Sue prided herself at being a hands-on breeder and owner who managed her own barn. She was actively involved with developing individual programs for all her horses, and worked directly with their riders. In a 2013 interview with Horse Sport magazine she noted, “I am very proud when any of my horses go well, knowing that I had selected the horse and been instrumental in bringing it along. This, and the fact that participation in big events has brought my entire family together on a regular basis, is what is most gratifying to me. The Olympics, the WEG, the Pan American Games, and other large events have turned out to be a family affair.”

Her hard work was rewarded with twice being named Jump Canada’s Owner Of The Year. She earned her first title in 2005 for her “immense” contributions to Canadian show jumping with team horses In Style and Mustique partnered with Ian Millar and Chris Pratt, respectively.
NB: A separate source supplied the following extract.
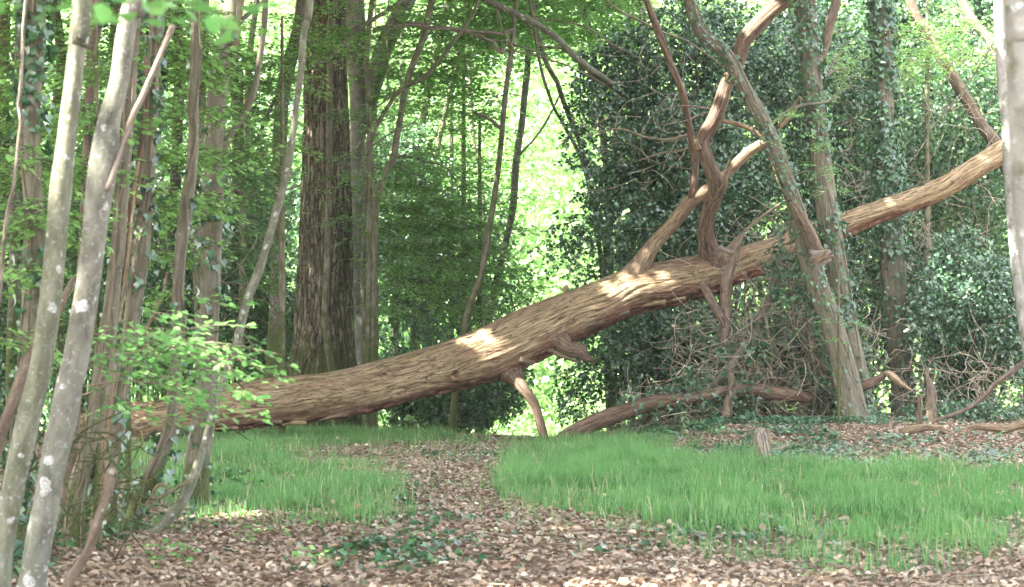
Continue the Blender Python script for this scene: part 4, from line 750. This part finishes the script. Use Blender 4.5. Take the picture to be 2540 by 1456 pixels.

In Style would also earn her a second award, in 2008, when all the owners of the silver medal jumping team from the 2008 Beijing Olympics Olympic were recognized.

More recently, Ireland’s Connor Swail rode for Grange for five years until 2016. Swail had great success with the Lothlorien string, earning 175 top-six placings and 65 wins in international competition, for total winnings of over $2 million aboard horses including Lansdowne, Grafton, Ariana, Cita, Simba de la Roque, and Dillinger.

Fellow Irish-man Daniel Coyle, who had been working alongside Swail, took over the Lothlorien rides with tremendous success. In 2016 he made his Nations’ Cup debut at Thunderbird Show Park leading the Irish to victory with double clear rounds aboard Tennyson, a Canadian Sport Horse, bred by Grange. In 2017, Coyle has had 21 FEI victories on six different Lothlorien horses variously owned by Grange or Grange and her daughter, Ariel.

A granddaughter of the late newspaper baron Roy Thomson, Grange was hooked on riding after joining a friend at her riding lessons and “loved it immediately.” She moved to England with her family in 1967, where she showed and went foxhunting. After moving back to Canada, she rode out of Lorne Siegle’s barn in Oakville and also spent five years showing with legendary horseman and CET Olympic coach Carl Knee in the US. She became a top competitor, enjoying success in the grand prix ring with Bricklin, Eli, Normandy, and Right Pass.

In 1975, Grange purchased the original 100 acres that is home to Lothlorien Farm in Cheltenham, ON, which, with the purchase of surrounding properties, has grown to its current 500 acres. Named for a forest in Tolkien’s Lord of the Rings trilogy, the farm was the home of the “Cheltenham Gold Cup Horse Show” from 1977 to 1989.

An injury briefly took her away from horses, but as she told Horse Sport, her love of the animals eventually won out. “Unfortunately, after several years, I herniated a disc in my back which prevented me from carrying on my riding career. As you can imagine, I was very frustrated with this predicament, and actually got away from the horse show scene for several years. I always said that I could never be ‘just an owner’ and stand on the sidelines. However, as time went by I realized that I could not just walk away from my love for horses – even if it meant not riding myself.”

Grange’s parents, Audrey and Elwood Campbell, were avid fans of Standardbred racing, a passion her mother pursued after her father’s passing. In 2005, Sue joined her mother in purchasing three Standardbred mares. The purchase eventually led her to owning Well Said, the 3yr-old North American Pacer of the Year in 2009, who won the prestigious Little Brown Jug and the Meadowlands Pace and North American Cup that year.

Grange leaves behind her husband, John, and four children Tyler, Dylan (with her first husband, Don MacNamara), Brennan, and Ariel.